Robbins, J. W.; Without a Prayer, p78

Epimenides . . . claimed that people from Crete always told lies. This was ...  somewhat inexplicable, as he himself was from Crete. If it was true, then what he himself was saying should have been a lie; but if it were a lie, then . . . Effectively, the statements are neither true nor false, although they look like they ought to be. Unlike sentences such as say, 'Hello Amy,' which do not need to be given a 'truth value'.

Cohen, Martin; 101 Philosophy Problems, p119

Sensations . . . are neither true nor false, they simply are.

James, W.; Pragmatism,  p117

Does the artist communicate? ... The work of art conveys no literal meaning- no fact or law is asserted, and the work is not true or false.

Randall, J.H. & Buchler, J.; Philosophy: An Introduction, p117

Usually [read: Always], inductive conclusions cannot be called universally true . . . because they are generalizations, and exceptions are always possible. Rather than being true or false, they are more or less probable. They involve degrees of probability.

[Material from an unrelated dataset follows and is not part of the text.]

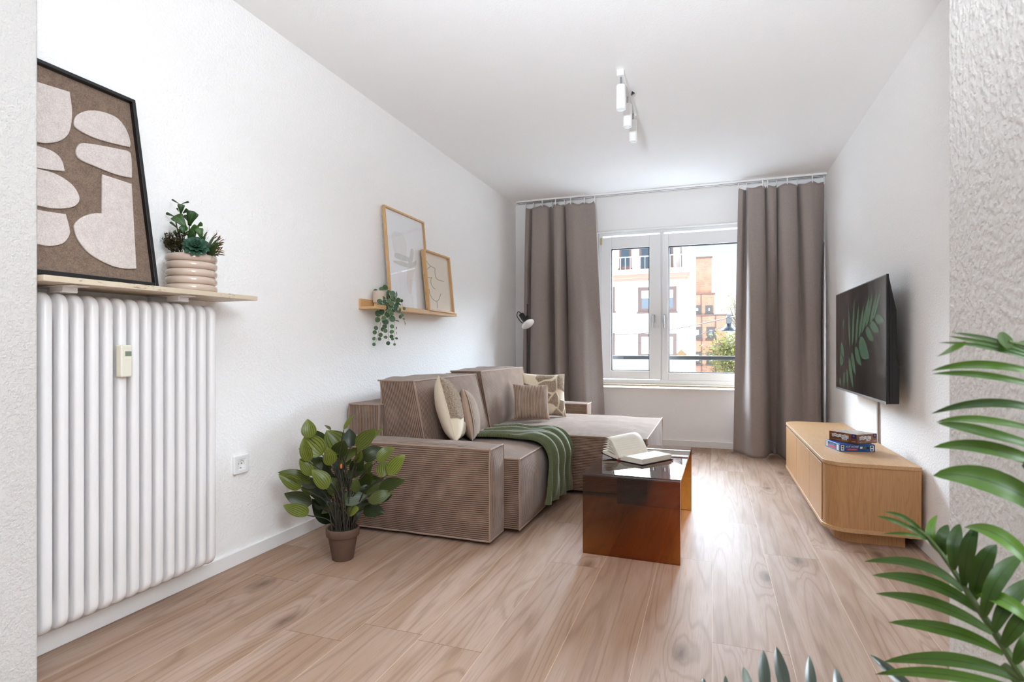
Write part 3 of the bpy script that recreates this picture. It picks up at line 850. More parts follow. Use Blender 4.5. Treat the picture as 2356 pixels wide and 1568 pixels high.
m = MB(); sp0 = [(700, 780, 690, 560), (740, 790, 860, 560), (760, 790, 900, 610), (750, 800, 930, 650), (760, 800, 910, 700), (740, 800, 920, 770), (760, 810, 890, 820), (700, 700, 740, 540)]
for bx, by, tx, ty in sp0:
    dd = rnd.uniform(-.03, .03); b0, t0 = s7(bx, by, dd * .3), s7(tx, ty, dd)
    for q in range(15):
        t = .25 + .75 * q / 14; p = b0 + (t0 - b0) * t
        d = ((t0 - b0).normalized() * .9 + V((rnd.uniform(-1, 1), rnd.uniform(-1, 1), rnd.uniform(-.5, 1.1))) * .75).normalized()
        m.leaf(p, p + d * rnd.uniform(.022, .036), .0026, d.orthogonal(), .12, .1, 5, 2, 'palm', min(1, max(0, t * .9 - .25 + rnd.uniform(-.2, .2))))
    m.leaf(b0, t0, .006, toC, .08, .2, 6, 2, 'palm', .0)
obj('spiky_sprigs', m, 'spike_leaf', suc)

# socket
SY, SZ = 1.963, .4465
soc = thing('wall_socket', 'white wall socket between radiator and floor plant', 'socket', (XL, SY, SZ))
me = outline_mesh([rrect(SY - .0385, SY + .0385, SZ - .0385, SZ + .0385, .004), rrect(SY - .024, SY + .024, SZ - .024, SZ + .024, .002)[::-1]], .004, .003, lambda a, c, t: V((XL + .0075 + t, a, c)))
obj('cover_plate', me, 'white_gloss', soc)
circ = [(SY + .0195 * math.cos(2 * PI * k / 32), SZ + .0195 * math.sin(2 * PI * k / 32)) for k in range(32)]
obj('socket_insert', outline_mesh([rrect(SY - .0262, SY + .0262, SZ - .0262, SZ + .0262, .002), circ[::-1]], .004, .001, lambda a, c, t: V((XL + .0075 + t, a, c))), 'white_gloss', soc)
m = MB().lathe([(0, 0), (.0215, 0), (.0215, .0015), (0, .0015)], (XL + .001, SY, SZ), 28, Matrix.Rotation(PI / 2, 4, 'Y')); obj('well', m, 'white_paint', soc)
m = MB()
for dy in (-.0095, .0095):
    m.lathe([(0, 0), (.0027, 0), (.0027, .0008), (0, .0008)], (XL + .0026, SY + dy, SZ + .002), 12, Matrix.Rotation(PI / 2, 4, 'Y'))
m.box(XL + .002, XL + .008, SY - .004, SY + .004, SZ - .019, SZ - .0165)
obj('contact_hole', m, 'dark_gap', soc)

# ================================================================ picture ledge
led = thing('picture_ledge', 'light oak picture ledge on the left wall above the sofa', 'shelf', (XL, 3.42, 1.205))
LY0, LY1 = 2.868, 3.997
def lz(y): return (y - 2.868) * .010
m = MB()
def wedge(mb, x0, x1, z0, z1):
    P = [V((x, y, z + lz(y))) for z in (z0, z1) for y in (LY0, LY1) for x in (x0, x1)]
    mb.add(P, [(0, 2, 3, 1), (4, 5, 7, 6), (0, 1, 5, 4), (2, 6, 7, 3), (0, 4, 6, 2), (1, 3, 7, 5)])
wedge(m, XL, XL + .014, 1.205, 1.268); obj('back_board', m, 'oak_light', led, bevel=.001, smooth=0)
m = MB(); wedge(m, XL + .014, -1.9, 1.205, 1.220); obj('shelf_board', m, 'oak_light', led, bevel=.001, smooth=0)
m = MB(); wedge(m, -1.9, -1.886, 1.205, 1.231); obj('front_lip', m, 'oak_light', led, bevel=.001, smooth=0)

def leaning(name, label, y0, y1, foot, head, fw, depth, fmat, glass):
    d = V((head[0] - foot[0], 0, head[1] - foot[1])); L = d.length; d = d.normalized(); n = V((d.z, 0, -d.x))
    def pt(y, h, t): return V((foot[0], y, foot[1])) + d * h + n * t
    th = thing(name, label, 'picture', (foot[0], (y0 + y1) / 2, foot[1]))
    fr = MB()
    for a0, a1, h0, h1 in ((y0, y0 + fw, 0, L), (y1 - fw, y1, 0, L), (y0 + fw, y1 - fw, 0, fw), (y0 + fw, y1 - fw, L - fw, L)):
        fr.prism([(a0, h0), (a1, h0), (a1, h1), (a0, h1)], pt, 0, depth)
    obj('frame', fr, fmat, th, bevel=.001, smooth=0)
    def pray(u, v):
        o = V((0, 0, CH)); r = ray(u, v); p0 = V((foot[0], 0, foot[1])) + n * depth * .5
        t = (p0 - o).dot(n) / r.dot(n); p = o + r * t
        return p.y, (p - V((foot[0], p.y, foot[1]))).dot(d)
    return th, pt, pray, L
F1Y0, F1Y1 = 3.098, 3.628
pic, ppt, pray_, PL_ = leaning('framed_print', 'tall oak framed abstract watercolour print leaning on the ledge', F1Y0, F1Y1, (-1.938, 1.2295), (-1.993, 1.888), .012, .02, 'oak_light_up', True)
obj('mount', MB().prism([(F1Y0 + .012, .012), (F1Y1 - .012, .012), (F1Y1 - .012, PL_ - .012), (F1Y0 + .012, PL_ - .012)], ppt, .002, .006), 'mount_white', pic, smooth=0)
def z4(p): return pray_(780 + p[0] * .26786, 440 + p[1] * .26786) + tuple(p[2:])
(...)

Geisler, Norman L. & Brooks, Ronald M.; Come Let Us Reason, p134

... we may have a consistent deductive system in which there is neither truth nor falsity.

Randall, J.H. & Buchler, J.; Philosophy: An Introduction, p136

According to the law of Excluded Middle, every meaningful statement is true or false. According to Frege's Basic Law Five, the statement "The Monster is a Russell set" is meaningful. It must be true or false. However, Russell discovered, it can't be true, and it can't be false!

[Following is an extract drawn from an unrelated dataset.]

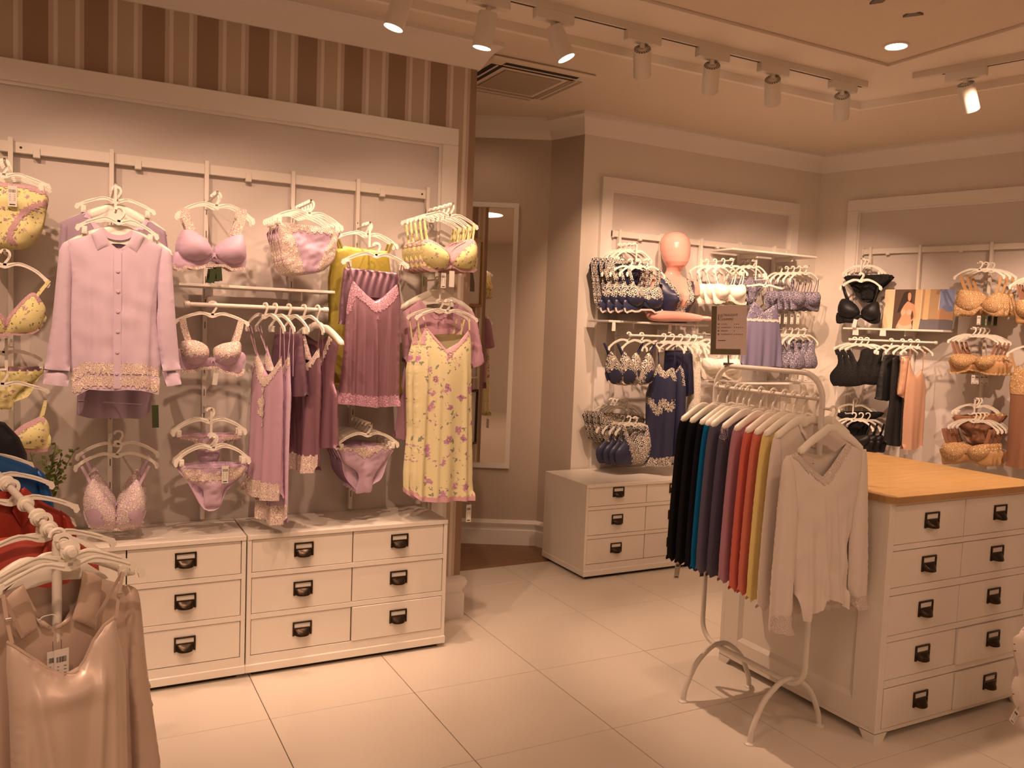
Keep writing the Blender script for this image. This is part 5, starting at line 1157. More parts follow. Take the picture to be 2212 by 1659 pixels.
# ================================================================== right display wall (black, bronze)
frC = lambda px, off: Fr(onC(px[0], px[1], off), RZC)
SC_ = tuple(-CN*.055)
P0C = CP+CN*.008
rail_set('wall_rail', 'white slotted rail above the poster on the right wall', (P0C[0], P0C[1]), RZC, .39, 3.0, [.456, .815, 1.286, 1.72, 2.15], 2.232, 1.5, (.58, 1.09, 1.6))
pc = lambda a, off: CP+CU*a+CN*off
p = pc(.375, .052); s = shelf('white shelf with the poster on the right wall', (p[0], p[1], 1.652), RZC, .71, .20, (.08, .44))
for x in (.10, .30): MB().prism([(x-.02, -.014), (x+.02, -.014), (x+.023, -.055), (x-.023, -.055)], -.201, -.198).obj('price_card', M['card'], s, smooth=False)
p = pc(.455, .30); wallrod('white rod with black and copper garments on the right wall', (p[0], p[1], 1.563), RZC, .61, .25, (.04, .36))
def cprong(label, fr, off, L=None, drop=None):
    b = fr.O-CN*(off-.052); Lp = off-.052+.02
    return prong(label, float(b[0]), float(b[1]), float(b[1])-Lp, float(fr.O[2])-.004, RZC, (drop[0], float(b[1])-drop[1]) if drop else None)
fr = frC((1865, 562), .155); mpx = pxmap(fr, TP['hip']['bb'], (1826, 592, 1920, 648))
place(lambda l: brief(l, fr.O, RZC, 'hip', mpx, 'blacklace', None, None)[0], 'black lace briefs on the upper arm left of the poster', 'upper black lace briefs', fr.O, RZC, 2, SC_, 'upper black briefs', hw=.145, drop=.10, clips=True)
f2 = frC((1860, 592), .27)
cprong('wall arm with a drop bar for black briefs and bras', fr, .155, drop=(float(f2.O[2])-.004, .235))
fr = f2; mpx = pxmap(fr, TB['plunge']['bb'], (1806, 616, 1902, 698))
def f(l):
    b = bra(l, fr.O, RZC, 'plunge', mpx, 'black', 'blacklace', 'black', .008, .06, None, None); x, z = fr.L(1850, 690); price_tag(b, x, z, -.01, .03, .06, .2, 'card', False); return b
place(f, 'black padded bra with a white tag left of the poster', 'black padded bra by the poster', fr.O, RZC, 2, tuple(-CN*.06-CU*.02), 'black bras by the poster', hw=.145, drop=.10)
fr = frC((1846, 737), .30); fr.O[2] = 1.572; mpx = pxmap(fr, TB['vest']['bb'], (1792, 754, 1890, 834))
place(lambda l: bra(l, fr.O, RZC, 'vest', mpx, 'blacklace', 'black', 'blacklace', .03, .03, None, None), 'black lace bralette top on the left end of the rod', 'black lace bralette top', fr.O, RZC, 3, tuple(CU*.045), 'black lace bralette tops', hw=.145, drop=.08)
# garments hung sideways on the rod
RD = RZC+math.radians(62)
def rod3(px): p_ = onC(px, 737, .30); p_[2] = 1.571; return p_
for px, lab, hl, poly, mat, cat, nm, cl in ((1925, 'plain black skirt on the rod under the poster', 'black skirt', [(1908, 768), (1922, 766), (1936, 768), (1936, 810), (1932, 862), (1910, 866), (1890, 861), (1898, 810)], 'black', 'skirt', 'skirt', True),
      (1949, 'long black satin slip on the rod under the poster', 'long black slip', [(1928, 775), (1936, 768), (1943, 768), (1948, 810), (1953, 866), (1950, 920), (1948, 962), (1928, 963), (1909, 960), (1914, 915), (1921, 872), (1924, 820)], 'black', 'slip', 'slip', False),
      (1966, 'short copper satin robe behind the copper slip', 'short copper robe', [(1947, 770), (1956, 769), (1965, 770), (1962, 815), (1955, 862), (1946, 858), (1938, 852), (1944, 810)], 'bronzesatin', 'robe', 'robe', False),
      (1982, 'long copper satin slip at the right end of the rod', 'long copper slip', [(1965, 770), (1970, 800), (1976, 812), (1984, 806), (1992, 798), (1996, 815), (1999, 834), (1995, 900), (1990, 962), (1970, 970), (1948, 971), (1951, 900), (1956, 840), (1961, 800)], 'bronzesatin', 'slip', 'slip', False)):
    O = rod3(px); fr = Fr(O, RD); P = fr.pts
    slip(lab, O, RD, P(poly), None, mat, cat, (), .006, .03, .009, None, None, (.009, 55, px), name=nm); hanger('white hanger of the '+hl, O, RD, .13, .09, cl)
    if nm == 'slip' and mat == 'bronzesatin':
        for a, b in (((1966, 752), (1966, 772)), ((1996, 756), (1993, 800))): MB().stroke([fr.L(*a), fr.L(*b)], .006, .002).obj('strap', M[mat], [o for o in bpy.data.objects if o.get('label') == lab][0])
fr = frC((1848, 863), .14); mpx = pxmap(fr, TP['thong']['bb'], (1808, 888, 1900, 955))
place(lambda l: brief(l, fr.O, RZC, 'thong', mpx, 'blacklace', None, None)[0], 'black lace thong low on the right wall by the corner', 'low black lace thong', fr.O, RZC, 2, SC_, 'low black thongs', hw=.14, drop=.095, clips=True)
f2 = frC((1845, 894), .27); cprong('wall arm with a drop bar for black thongs and bras', fr, .14, drop=(float(f2.O[2])-.004, .235))
fr = f2; mpx = pxmap(fr, TB['balc']['bb'], (1792, 912, 1887, 978))
place(lambda l: bra(l, fr.O, RZC, 'balc', mpx, 'black', 'black', 'black', .012, .055, None, None), 'black bra half hidden behind the white shirt hanger', 'black bra behind the white shirt', fr.O, RZC, 3, tuple(-CN*.05+CU*.03), 'low black bras', hw=.145, drop=.10)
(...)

Hersh, R.; What is Mathematics, Really? p310

... if mathematics is merely the formal manipulation of symbols, truth and falsity in the ordinary sense have nothing to [do] with it.

Bunch, B.; Mathematical Fallacies and Paradoxes, p159

We will say that the propositions of arithmetic are neither true nor false, but only compatible or non-compatible with certain conventions.

Waismann, Friedrich - Introduction to Mathematical Thinking - p120

The axioms and theorems of these geometries are neither empirical nor a priori truths. They are neither true nor false any more than the use of polar coordinates rather than rectangular is true or false. Poincare called them conventions.

Kline, M.; Mathematics: The Loss of Certainty, p343

In the classical two-valued logic, the truth value of a complex statement is determined by the truth-values of its constituents; but this is inessential to the realist position. . . . This would involve the use of three-valued truth-tables . . . in this sense we could then say that a statement might be neither true nor false. This kind of rejection of the law of excluded middle does not reflect any divergence from realism.

Dummett, Michael; Truth and Other Enigmas, p155-156

 

Strictly speaking, mathematical propositions are neither true nor false; they are merely implied by the axioms which we assume.  If we accept these premises and employ legitimate logical arguments, we obtain legitimate propositions. The postulates are not characterized by being true or false; we simply agree to abide by them.

Kasner, E. & Newman, J.; Mathematics and the Imagination, p219

 

Might it not be possible to devise a system in which there is a third label in addition to the two labels "true" and "false"?
 . . . perfectly good workable logics or deductive systems were created in which a proposition can have either the value "true" or "not-true," or any one of any given number of values different from these. . . .  the "laws of thought" to which habit has accustomed us for 2300 years are no more "necessary" for a consistent description and correlation of our experiences than was Euclidean geometry.